You pretty much entirely misunderstood what I was saying
... after misunderstanding the GP yourself
And therefore, when someone says something bad about Linux package management, you interpret it as an attack on the only thing which can provide sustainability, sharing of effort, etc. You need to take into account that people might be disagreeing with your axioms instead...
We're having a disagreement, not a brawl. Just because I haven't adopted your point of view based on a few casual, wishful remarks from yourself doesn't mean that I am stubbornly clinging to something for the sheer fun of it. I have responded because it seems like you're trying to say something interesting, I just can't figure out what it is. I certainly can't relate it to any actual experiences in using, supporting, maintaining and developing open source software. So I guess I'm trying to understand if you've arrived at your conclusions based on something real, or did you just like the sound of it?
You really, really don't get me. I think that, rather than helping, the existing Linux model is actually hindering.

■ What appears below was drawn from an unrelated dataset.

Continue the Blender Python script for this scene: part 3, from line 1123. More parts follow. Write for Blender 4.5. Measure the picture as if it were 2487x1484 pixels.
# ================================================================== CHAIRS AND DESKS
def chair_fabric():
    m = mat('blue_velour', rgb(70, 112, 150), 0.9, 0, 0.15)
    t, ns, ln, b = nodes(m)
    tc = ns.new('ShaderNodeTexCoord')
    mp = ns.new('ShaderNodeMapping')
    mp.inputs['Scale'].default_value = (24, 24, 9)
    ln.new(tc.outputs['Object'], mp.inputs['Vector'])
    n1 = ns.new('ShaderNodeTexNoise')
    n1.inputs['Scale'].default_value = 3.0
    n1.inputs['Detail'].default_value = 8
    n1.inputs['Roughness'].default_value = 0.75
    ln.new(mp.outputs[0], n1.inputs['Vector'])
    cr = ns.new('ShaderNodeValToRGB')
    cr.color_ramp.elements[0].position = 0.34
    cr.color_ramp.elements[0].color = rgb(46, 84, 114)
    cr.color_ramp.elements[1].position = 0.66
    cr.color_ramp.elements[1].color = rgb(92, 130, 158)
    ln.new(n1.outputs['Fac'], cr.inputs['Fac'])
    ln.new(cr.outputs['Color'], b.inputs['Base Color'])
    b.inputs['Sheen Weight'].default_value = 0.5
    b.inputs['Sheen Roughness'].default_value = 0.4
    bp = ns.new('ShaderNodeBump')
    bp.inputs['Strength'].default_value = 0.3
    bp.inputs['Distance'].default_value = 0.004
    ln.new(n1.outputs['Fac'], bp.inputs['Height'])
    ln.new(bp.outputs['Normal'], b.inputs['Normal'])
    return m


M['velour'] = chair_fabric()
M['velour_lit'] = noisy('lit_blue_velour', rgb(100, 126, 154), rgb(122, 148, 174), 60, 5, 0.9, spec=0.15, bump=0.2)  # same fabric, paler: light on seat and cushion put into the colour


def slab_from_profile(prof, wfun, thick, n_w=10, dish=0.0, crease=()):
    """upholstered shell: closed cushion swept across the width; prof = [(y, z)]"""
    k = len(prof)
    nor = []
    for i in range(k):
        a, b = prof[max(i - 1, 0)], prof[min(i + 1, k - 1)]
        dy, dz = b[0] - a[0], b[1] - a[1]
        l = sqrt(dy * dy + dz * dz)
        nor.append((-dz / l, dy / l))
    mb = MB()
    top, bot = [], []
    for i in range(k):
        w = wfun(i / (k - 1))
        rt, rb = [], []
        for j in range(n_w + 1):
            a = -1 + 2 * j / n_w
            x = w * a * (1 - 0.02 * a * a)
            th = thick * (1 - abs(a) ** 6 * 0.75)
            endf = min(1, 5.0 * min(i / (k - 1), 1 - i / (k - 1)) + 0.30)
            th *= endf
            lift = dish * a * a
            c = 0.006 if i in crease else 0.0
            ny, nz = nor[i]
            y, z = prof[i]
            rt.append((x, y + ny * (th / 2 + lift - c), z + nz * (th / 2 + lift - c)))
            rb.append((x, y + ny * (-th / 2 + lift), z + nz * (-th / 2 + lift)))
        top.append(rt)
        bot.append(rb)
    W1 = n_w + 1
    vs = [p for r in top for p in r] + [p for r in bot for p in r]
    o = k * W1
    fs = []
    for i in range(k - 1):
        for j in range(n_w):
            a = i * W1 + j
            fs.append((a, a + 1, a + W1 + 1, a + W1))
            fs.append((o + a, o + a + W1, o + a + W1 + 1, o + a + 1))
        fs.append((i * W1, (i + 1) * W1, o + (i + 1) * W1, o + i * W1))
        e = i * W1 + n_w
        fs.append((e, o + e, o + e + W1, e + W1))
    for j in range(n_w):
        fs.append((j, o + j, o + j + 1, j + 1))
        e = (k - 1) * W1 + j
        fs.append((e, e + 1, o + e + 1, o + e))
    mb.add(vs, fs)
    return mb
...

I got that, but you have to offer some sort of reasoning or justification for this. I completely fail to see that ditching shared libraries wouldn't result in a net increase in burden - I'm trying to imagine this world, it's a forgotten pre-internet era which seems far more tedious for both users and developers alike. How would you address the concerns I raised? Can you address them, or am I supposed to simply accept that your scenario is better?
I just want to use my computer, code, and share my code. I don't want to babysit my computer in every excruciating detail. I wonder if what you actually have an issue with is more abstract - fragmentation from competing ecosystems? Community/contributor organisation? OSS collaboration/release practices? Development priorities? Policies?
And the reason for that is that when you really look into it, the things you say about how it helps all contain paradoxes which mean they actually hinder.
And yet, the very things you're saying are hindering us are prominent features in the platforms Ingo wants us to reproduce!
For example, build and test infrastructure isn't actually shared, it's duplicated -- each distro does build and test on its own, because each distro is trying to tweak thousands of applications.
Again, more misunderstanding. Distros do not run build & test infrastructure because they're tweaking applications. Yes, it happens, but the vast majority of packages are completely unmodified, using distro-specific build parameters which are supported by the toolchain and is *not* upstream's concern. In fact (especially in the case of libraries) the human involvement in updating a package with upstream is simply running a tool which automates this!
The reason distros run build & test infra is to confirm that upstream have released something sane and behaves correctly in the distro's environment. Which is exactly what the platforms Ingo advocates do as well - Android, iOS, Windows Mobile.
You haven't shown me any technical challenge yet. And I don't buy that "use of packages or package management systems" equates with "OMFG what a waste of unnecessary extra work for everybody". Nobody is forcing anyone to package anything, and if you look carefully the "too many packages" argument can be re-cast as a "move stuff out of main and into contrib/universe" - or abandon the latter entirely, which is what PPAs or vendor/project-specific repos are all about. Hell, I can't be the only one using Oracle, MongoDB, and other project/vendor-specific repos can I?
You really, really don't get me. I think that, rather than helping, the existing Linux model is actually hindering.
You said that, I know you're saying that. But mere statements don't convey meaning or understanding or in fact any actionable information at all. Do distros package too much? Yes, but I have to say things have already been quietly changing for many years now: there's heaps of places to get pacakges other than the distro's official archives. What about the assertion that packages are bad, build/test infra is bad? Ingo advocates mobile platforms which:
- Have their own package format. The horror!
- Have their own duplicate build/test/validation infrastructure (arbitrarily) gating releases
- Have a centralized, curated repository for distribution
I am trying to understand, but I have yet to see any technical challenge. About the only real difference I see is chucking most stuff out of "main" repositories to focus on a core set of a few hundred things (1000+ packages) or so; and asking all software authors to drop everything to make sure they can be bothered to do the packaging of the chucked-out stuff for us (on all architectures).
Which means each distro and upstream software pretending that all the other distros don't exist; hence my comment about consolodation.